“January lalu masih di awal semester, ada info dari ayah program beasiswa Global UGRAD dari Fulbright. Aku coba mendaftar, tapi lama tanpa kabar. Sempat nggak terlalu berharap lagi, akhirnya datang panggilan wawancara dan diterima,” tuturnya berbinar.
Sebagaimana dia selalu berprinsip, selagi ada harapan dan kesempatan, jangan berhenti. Seturut pengakuan Rafly, sikap ini juga dipicu cerita-cerita dr.Edi Setiawan Tehuteru, Sp.A(K), MHA yang menangani pengobatannya, tentang para survivor kanker yang sudah dewasa dan bertahan.
“Aku merasa di jalan yang tepat mengikuti jejak mereka. Seberapa capek pun menjalaninya dan betapa sakit yang dirasakan, tetaplah berjuang. Itu membentuk kita menjadi lebih baik ke depannya,” pesan Rafly, sangat menguatkan sesama pasien maupun semua orang.
Ketabahan Rafly berbuah manis, meski kadang terlintas, entah apa jadinya kalau dia tidak iseng dan tertendang. Bagaimana andai tidak sakit, apakah bakal sampai beasiswa ke Amerika?
Sesekali juga melihat ke belakang tapi tanpa sesal meski sempat kehilangan keceriaan masa kanak-kanak akibat berbagai treatment pengobatan.
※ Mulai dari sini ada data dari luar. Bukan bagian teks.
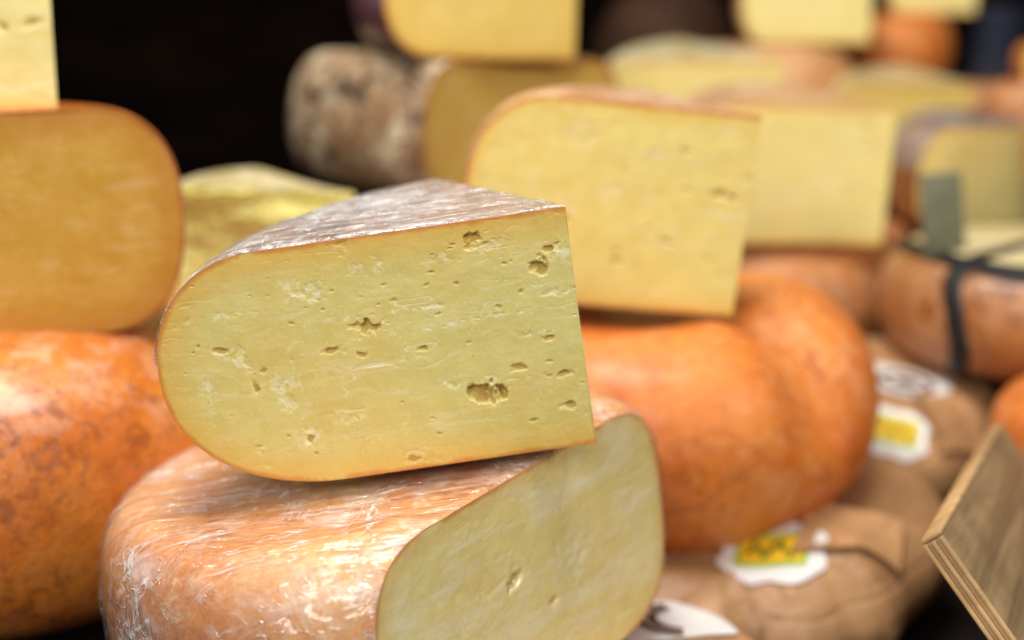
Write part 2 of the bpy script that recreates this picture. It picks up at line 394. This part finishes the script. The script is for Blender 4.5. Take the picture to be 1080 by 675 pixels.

Sekadar menyadari, bahwa apa yang terjadi sangat istimewa. Segelintir saja yang mengalami, jadi harus disyukuri apapun bentuknya. Setiap kejadian punya cerita dan kebahagiaan tersendiri.
“Pernah sih membatin, andai nggak sakit, seperti apa ya perjalananku. Tapi langsung ditepis lagi, sudah terjadi biarkan saja, tetap bersyukur! Yang ada sekarang itulah harus dihadapi,” ujar Rafly.
Setiap peristiwa mematangkannya berpikir dan bertindak dengan pendampingan orangtua yang luar biasa. Apalagi ketaatan keluarga ini, selalu berserah pada Tuhan yang telah mengukir kisah perjalanan setiap umat.